Stated goal: Lines holding the string "script" are the ones to copy; find them all in the data.

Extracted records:
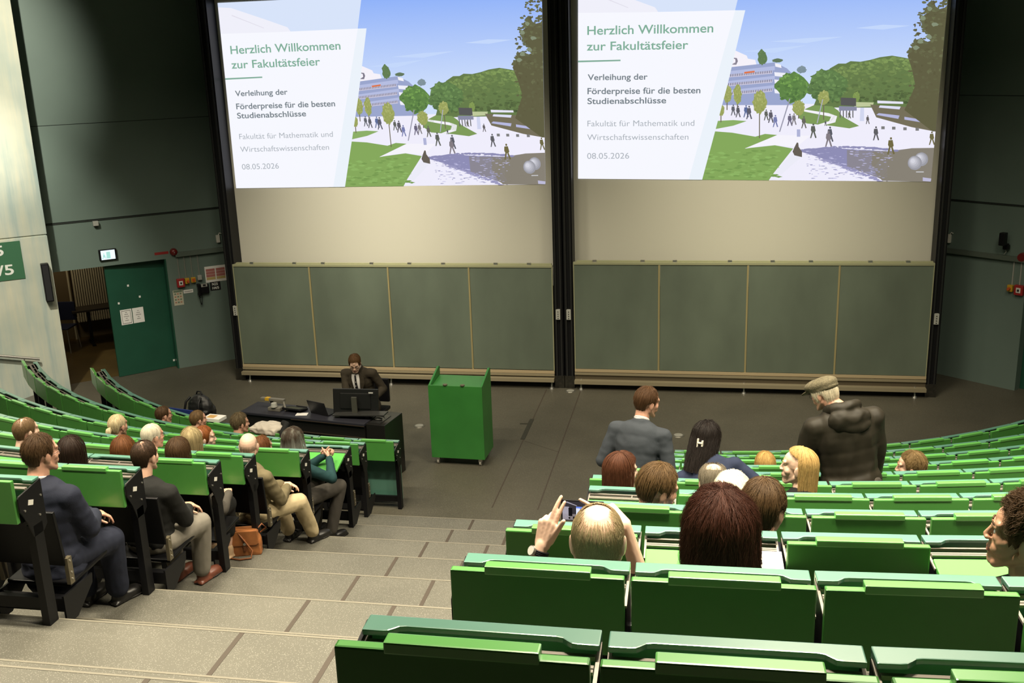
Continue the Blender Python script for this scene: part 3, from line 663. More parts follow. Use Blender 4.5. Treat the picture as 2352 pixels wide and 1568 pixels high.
# lawns and paths
shape((118, 150, 78), [(870, 900), (960, 860), (1110, 870), (1160, 905), (1190, 950), (1330, 1030), (1250, 1050), (1110, 1030), (900, 1010), (830, 960)])
shape((246, 244, 252), [(880, 895), (1080, 925), (1150, 950), (1135, 1000), (1040, 1025), (990, 1020), (1085, 990), (1100, 955), (880, 912)])
shape((134, 172, 92), [(60, 1060), (140, 990), (300, 982), (410, 990), (300, 1028), (100, 1066)])
shape((126, 164, 80), [(-140, 1520), (120, 1072), (290, 1085), (480, 1118), (560, 1095), (660, 1104), (395, 1214), (640, 1188), (790, 1215), (635, 1410), (560, 1520)])
for _ in range(90):
    x, y = rs_.uniform(80, 700), rs_.uniform(1230, 1450); blob((136, 178, 90) if rs_.random() < .6 else (112, 150, 70), x, y, 26, 7, 8, 0.4)
shape((246, 244, 252), [(395, 1216), (660, 1104), (930, 1110), (820, 1200), (640, 1187), (560, 1190)])
# bus stop, bus, street furniture
shape((76, 76, 76), [(1180, 798), (1305, 803), (1305, 868), (1180, 860)]); shape((130, 132, 158), [(1165, 868), (1310, 872), (1310, 905), (1165, 905)])
for x in range(1170, 1300, 26): shape((92, 92, 92), [(x, 905), (x+9, 905), (x+9, 965), (x, 960)])
shape((210, 215, 240), [(1340, 880), (1370, 880), (1370, 990), (1335, 990)])
shape((108, 102, 78), [(1420, 855), (1930, 890), (2000, 900), (2000, 1085), (1760, 1040), (1470, 960)])
shape((230, 230, 246), [(1478, 822), (1690, 832), (1690, 850), (1480, 845)]); shape((222, 224, 246), [(1500, 862), (1670, 872), (1660, 895), (1490, 880)])
shape((182, 184, 222), [(1490, 925), (1660, 945), (1650, 972), (1470, 940)]); shape((182, 184, 222), [(1700, 955), (1880, 985), (1875, 1006), (1700, 978)])
for x, y in ((1525, 1045), (1613, 1048), (1705, 1053), (1805, 1057)): shape((118, 118, 118), [(x-14, y-12), (x+14, y-12), (x+14, y+12), (x-14, y+12)])
# large dark tree
shape((86, 84, 54), [(1725, 455), (1790, 330), (1840, 308), (1880, 345), (1925, 330), (1870, 250), (1836, 145), (1880, 110), (1900, 30), (1945, 20), (1965, 80), (2040, 60), (2070, 0), (2110, -60), (2140, -260), (2300, -260), (2300, 1070), (1930, 1075), (1700, 900), (1790, 700), (1760, 560)])
for _ in range(300):
    y = rs_.uniform(-200, 900); x = rs_.uniform(1745+max(0, 260-y)*.45, 2120); t = rs_.uniform(-.4, 1)*(1 if y < 600 else .3)
    blob((int(86+16*t), int(84+22*t), int(54+16*t)), x, y, rs_.uniform(8, 20), rs_.uniform(6, 14), 8, 0.4)
for q in ((1725, 455, 1790, 330), (1790, 330, 1880, 345), (1925, 330, 1860, 240), (1860, 240, 1838, 145), (1838, 145, 1900, 30), (1900, 30, 1965, 80), (1965, 80, 2070, 0)):
    for _ in range(14):
        t = rs_.random(); blob((92, 94, 62), q[0]+(q[2]-q[0])*t+rs_.uniform(-10, 10), q[1]+(q[3]-q[1])*t+rs_.uniform(-10, 10), rs_.uniform(6, 16), rs_.uniform(6, 13), 8, .4)
for x, y in ((1905, 70), (1850, 150), (1900, 300), (1950, 200), (1790, 390), (1830, 340)): blob((126, 138, 110), x, y, 26, 18, 9, 0.4)
# small yellow trees, masts
for cx, cy, rx, ry, yb in ((515, 835, 56, 92, 1130), (335, 770, 34, 78, 900), (250, 770, 36, 70, 900), (835, 880, 50, 62, 970), (1040, 800, 46, 60, 980), (200, 900, 26, 50, 1000)):
    shape((104, 96, 76), [(cx-4, cy), (cx+4, cy), (cx+3, yb), (cx-5, yb)]); tree(cx, cy, rx, ry, (150, 160, 84), (176, 182, 108), 12)
shape((150, 150, 170), [(758, 808), (768, 808), (684, 1078), (674, 1078)]); shape((170, 172, 190), [(1028, 812), (1036, 812), (990, 1008), (982, 1008)])
# tree shadow on the paving
shape((136, 134, 178), [(850, 1240), (960, 1215), (1060, 1200), (1200, 1216), (1340, 1226), (1560, 1236), (1640, 1225), (1640, 1475), (1560, 1480), (1340, 1402), (1250, 1385), (1130, 1340), (1000, 1285)])
shape((132, 128, 140), [(1230, 1226), (1560, 1238), (1700, 1220), (1560, 1484), (1400, 1420), (1230, 1370)])
shape((128, 121, 108), [(1440, 1240), (1560, 1240), (1760, 1212), (2000, 1208), (2000, 1490), (1520, 1478), (1480, 1440), (1430, 1340)])
for _ in range(160):
    x = rs_.uniform(900, 1600); y = rs_.uniform(1216, 1460); blob((198, 196, 232) if rs_.random() < .4 else (158, 156, 196), x, y, rs_.uniform(5, 20), rs_.uniform(2, 4), 8, 0.4)
for _ in range(90):
    t = rs_.random(); blob((136, 134, 178), 860+780*t, 1236-30*math.sin(t*PI)+rs_.uniform(-9, 6), rs_.uniform(10, 34), rs_.uniform(3, 7), 8, .4)
    blob((150, 148, 190), 1000+520*t, 1290+190*t+rs_.uniform(-8, 12), rs_.uniform(8, 30), rs_.uniform(3, 6), 8, .4)
shape((236, 236, 248), [(640, 1405), (800, 1240), (830, 1240), (850, 1290), (690, 1430)])
# people crossing the square
for x, y, h, c in ((300, 945, 90, (90, 92, 100)), (340, 960, 95, (84, 84, 92)), (405, 960, 100, (84, 100, 150)), (430, 975, 110, (84, 84, 98)), (570, 985, 90, (88, 92, 84)), (608, 1005, 105, (84, 82, 92)), (645, 1040, 100, (110, 118, 170)), (763, 1030, 100, (96, 90, 116)), (797, 1022, 95, (120, 116, 120)), (878, 1050, 100, (94, 94, 84)), (955, 1130, 120, (84, 88, 80)), (1092, 1160, 125, (80, 82, 92)), (1080, 1200, 130, (124, 116, 122)), (1250, 970, 60, (92, 92, 80)), (1400, 1015, 72, (88, 84, 84)), (1468, 1148, 115, (84, 84, 88)), (1590, 1262, 140, (104, 96, 54)), (1925, 1185, 110, (104, 98, 58)), (1055, 1030, 45, (80, 80, 84))):
    w = h*0.16
    blob(c, x, y-h*0.93, h*0.065, h*0.075, 10, 0.05)
    shape(c, [(x-w*.9, y-h*.82), (x+w*.6, y-h*.84), (x+w, y-h*.5), (x+w*.6, y-h*.42), (x-w*.7, y-h*.42), (x-w*1.1, y-h*.55)])
    shape(c, [(x-w*.7, y-h*.45), (x, y-h*.45), (x-w*.9, y), (x-w*1.4, y)]); shape(c, [(x-w*.1, y-h*.45), (x+w*.6, y-h*.45), (x+w*1.4, y-h*.03), (x+w*.8, y)])
shape((92, 84, 74), [(795, 1215), (820, 1165), (832, 1168), (835, 1200), (862, 1240), (862, 1285), (800, 1270), (785, 1240)])
shape((172, 176, 214), [(820, 1058), (848, 1058), (848, 1118), (820, 1118)])
for cx, cy, r in ((1838, 1302, 56), (1785, 1332, 58)):
    for q in range(5): blob(tuple(int(a+(b-a)*q/4) for a, b in zip((150, 150, 160), (214, 214, 224))), cx-q*4, cy-q*4, r-q*10, r-q*10, 28, 0.02)
shape((200, 200, 205), [(1795, 1402), (1858, 1402), (1858, 1410), (1795, 1410)]); shape((186, 184, 214), [(1850, 1450), (1920, 1460), (1915, 1485), (1850, 1480)])
# white text panels
shape((216, 228, 250), [(-1000, -500), (455, -500), (315, 85), (315, 120), (-1000, 130)])
shape((240, 240, 250), [(-850, -120), (-560, -20), (-340, 60), (-300, 120), (-1000, 150), (-1000, -130)])
shape((226, 224, 236), [(-850, -60), (-560, 60), (-560, 66), (-850, -50)])
shape((247, 248, 255), [(-1000, 106), (-420, 100), (320, 84), (398, 84), (250, 705), (212, 706), (40, 1490), (-1000, 1490)])
shape((236, 243, 251), [(316, 84), (398, 84), (250, 705), (40, 1490), (-70, 1490)])
shape((124, 170, 148), [(-1000, 497), (-622, 488), (-622, 500), (-1000, 511)])
TEXTS = [('Herzlich Willkommen', (175, 285), (1205, 264), 72, (122, 172, 148), .012), ('zur Fakultätsfeier', (170, 413), (1000, 400), 70, (122, 172, 148), .012),
         ('Verleihung der', (178, 656), (668, 650), 48, (112, 122, 130), .016), ('Förderpreise für die besten', (176, 770), (1100, 762), 50, (112, 122, 130), .016), ('Studienabschlüsse', (176, 851), (820, 844), 49, (112, 122, 130), .016),
         ('Fakultät für Mathematik und', (176, 1034), (1050, 1029), 48, (164, 172, 180), -.004), ('Wirtschaftswissenschaften', (174, 1146), (1002, 1142), 48, (164, 172, 180), -.004), ('08.05.2026', (174, 1299), (517, 1297), 48, (164, 172, 180), -.004)]
TMESH = []
for txt, a, b, capv, c, off in TEXTS:
    ua, ub = c3(*a), c3(*b); uc = c3(a[0], a[1]-capv)
    me = text_mesh(txt, math.hypot(ub[0]-ua[0], ub[1]-ua[1]), uc[1]-ua[1], SMATS[smat(c)], offset=off)
    TMESH.append((me, ua, math.atan2(ub[1]-ua[1], ub[0]-ua[0])))
screens = [o for o in S.objects if o.name.startswith('projection_screen')]
screens.sort(key=lambda o: 0 if 'speaker' in o['label'] else 1)
for scr, ((ox, oz), (ax, az), (bx, bz)) in zip(screens, (SL_L, SL_R)):
    mb = MB()
    for mi, p, ly in SHAPES:
        y = 0.2992-0.00002*ly
        mb.add([(ox+ax*u+bx*v, y, oz+az*u+bz*v) for u, v in p], [list(range(len(p)))], mi)
    img = mb.build('projected_image', SMATS, scr)
    for me, ua, rot in TMESH:
        m2 = me.copy(); cr, sr = math.cos(rot), math.sin(rot)
        for v in m2.vertices:
            u, w = ua[0]+v.co.x*cr-v.co.y*sr, ua[1]+v.co.x*sr+v.co.y*cr
            v.co = (ox+ax*u+bx*w, 0.2992-0.00002*LAY[0]-0.0003, oz+az*u+bz*w)
        link('lettering', m2, img)

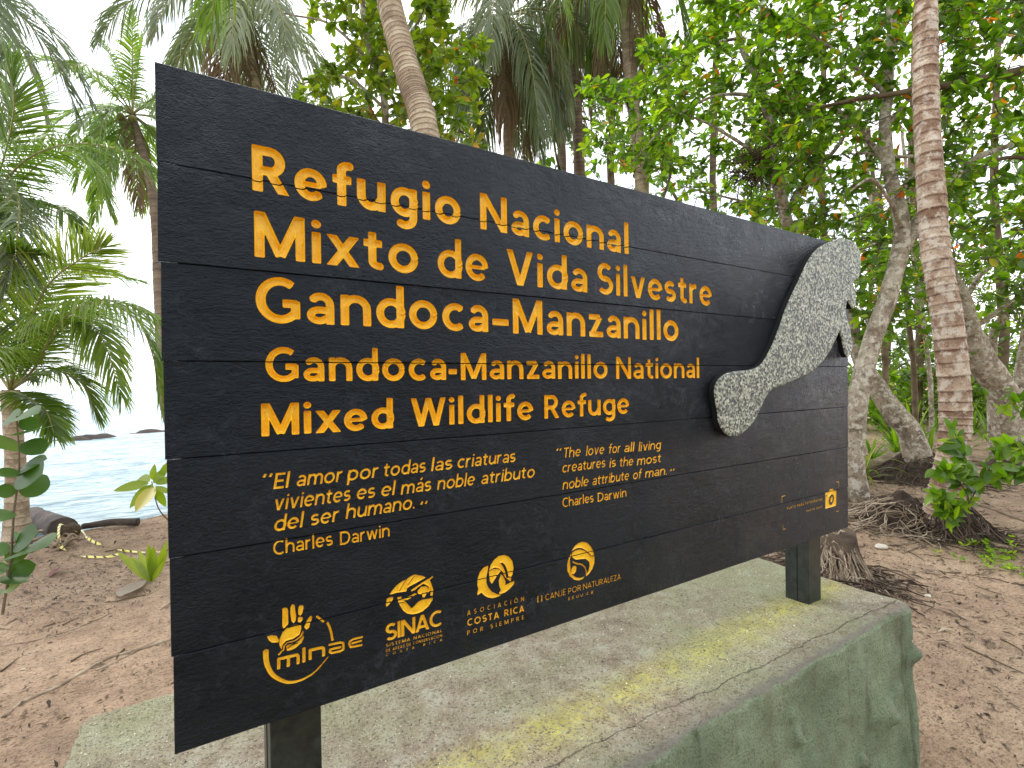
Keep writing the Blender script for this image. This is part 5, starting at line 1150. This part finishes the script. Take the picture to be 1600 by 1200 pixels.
# single leaves
def leaf_part(parent, p0, d, L, W, mat, var, rs, fold=.12, curl=.3, name='leaf', shape=None):
    tc_ = nrm(CAM-np.asarray(p0)); V, F, nv = leaves(np.array([p0]), np.array([d], float), np.array([L]), np.array([W]), rs, 6, fold, curl, up=tc_*.9+np.array([0, 0, .5]), jit=.3)
    if shape == 'lance':
        V = V.reshape(6, 3, 3); w_ = np.array([.10, .62, 1.0, .85, .45, .02])/np.array([.07, .30, .72, 1, .70, .03]); V[:, 0] = V[:, 1]+(V[:, 0]-V[:, 1])*w_[:, None]; V[:, 2] = V[:, 1]+(V[:, 2]-V[:, 1])*w_[:, None]; V = V.reshape(-1, 3)
    if shape == 'round':
        V = V.reshape(6, 3, 3); w_ = np.array([.25, .75, 1.05, 1.1, .80, .05])/np.array([.07, .30, .72, 1, .70, .03]); V[:, 0] = V[:, 1]+(V[:, 0]-V[:, 1])*w_[:, None]; V[:, 2] = V[:, 1]+(V[:, 2]-V[:, 1])*w_[:, None]; V = V.reshape(-1, 3)
    o = obj(name, V, F, mat, parent, True, {'var': np.full(len(V), var)})
    sb = o.modifiers.new('smooth', 'SUBSURF'); sb.levels = sb.render_levels = 2
    return o
def stemmed(name, label, cat, stems, mat_stem, lv, mat, group=None, r=.006, shape=None, aspect=.45, fold=.12, curl=.3):
    """stems: list of picture polylines (u,v,d); lv: list of (u,v,d, du,dv,dd length factor, var)"""
    e = empty(name, P(*stems[0][0]), label, cat, group)
    for s_ in stems:
        V, F = tubeq(spline(P_(*s_), 26), np.linspace(r, r*.5, 26), 6); obj('stem', V, F, mat_stem, e, True, {'var': np.full(len(V), .4)})
    for (u_, v_, d_, u2, v2, d2, va) in lv:
        a = P(u_, v_, d_); b = P(u2, v2, d2); L_ = np.linalg.norm(b-a); leaf_part(e, a, b-a, L_, L_*aspect, mat, va, R2, fold, curl, shape=shape)
    return e
# sea grape creeper at the left edge (round leaves)
st_ = [(4, 960, 2.6), (16, 880, 2.6), (22, 800, 2.6), (30, 730, 2.6), (26, 650, 2.6)]
lv = []
for (u_, v_, u2, v2, va) in [(30, 650, 8, 655, .25), (28, 652, 52, 640, .3), (30, 668, 60, 655, .25), (30, 680, 78, 668, .3), (28, 690, 0, 700, .35), (40, 690, 66, 705, .3), (28, 735, 2, 742, .45), (30, 738, 64, 712, .28), (30, 742, 66, 740, .2), (24, 770, -6, 764, .3), (36, 775, 72, 742, .35), (20, 800, -14, 806, .45),
                            (20, 835, 40, 862, .4), (24, 850, 52, 832, .25), (16, 860, -18, 858, .5), (20, 870, 60, 838, .35), (12, 880, 40, 850, .55), (10, 900, 50, 882, .35), (8, 880, -24, 900, .5), (8, 920, 30, 912, .72), (2, 930, -30, 940, .4), (6, 900, 40, 905, .3)]:
    lv.append((u_, v_, 2.6, u2, v2, 2.6+R2.uniform(-.12, .12), va))
M_LSG = leafmat('sea_grape_leaf', [(0, (.03, .07, .015, 1)), (.5, (.08, .16, .035, 1)), (1, (.26, .30, .05, 1))], .4, .35, (1.5, 1.7, .5), .4, 14)
stemmed('sea_grape', 'climbing plant with round dull green leaves at the left edge below the palm', 'plant', [st_], M_ROOT, lv, M_LSG, shape='round', aspect=.82, r=.007)
# lance leaved branch sticking out left of the board
lv = [(232, 755, 3.4, 176, 764, 3.3, .62), (234, 752, 3.4, 205, 745, 3.5, .6), (238, 750, 3.4, 240, 726, 3.4, .7), (236, 758, 3.4, 198, 790, 3.3, .6), (240, 760, 3.4, 212, 800, 3.2, .93), (240, 755, 3.4, 262, 728, 3.5, .55), (243, 760, 3.4, 268, 772, 3.4, .6), (238, 756, 3.4, 224, 786, 3.35, .7), (243, 756, 3.4, 275, 745, 3.5, .5), (244, 764, 3.4, 258, 792, 3.4, .5), (250, 740, 3.45, 280, 715, 3.5, .55)]
stemmed('seedling_tree', 'young leafy branch with one yellow leaf sticking out left of the board before the sea', 'plant', [[(300, 850, 3.6), (268, 818, 3.5), (248, 795, 3.4), (240, 765, 3.4), (237, 752, 3.4)]], M_TWIG, lv, M_LY, aspect=.42, shape='lance', r=.005)
# yellow-green sprout on the sand
sp = GG(237, 909); e = empty('palm_sprout', sp, 'small yellow green sprouting coconut seedling on the sand left of the board', 'plant')
ds = CAM-sp; dsp = float(ray(237, 909)@CF*0+np.dot(sp-CAM, CF)); 
for (u2, v2, va, w_) in [(183, 861, .80, .26), (212, 858, .86, .30), (231, 849, .6, .3), (240, 852, .62, .34), (262, 846, .75, .26), (264, 866, .7, .30), (255, 878, .8, .26), (205, 866, .85, .24)]:
    b = P(u2, v2, dsp+R2.uniform(-.08, .12)); L_ = np.linalg.norm(b-sp); leaf_part(e, sp, b-sp, L_, L_*w_*.72, M_LY, va, R2, .25, .25, shape='lance')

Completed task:
Continue the Blender Python script for this scene: part 3, from line 663. More parts follow. Use Blender 4.5. Treat the picture as 2352 pixels wide and 1568 pixels high.
Keep writing the Blender script for this image. This is part 5, starting at line 1150. This part finishes the script. Take the picture to be 1600 by 1200 pixels.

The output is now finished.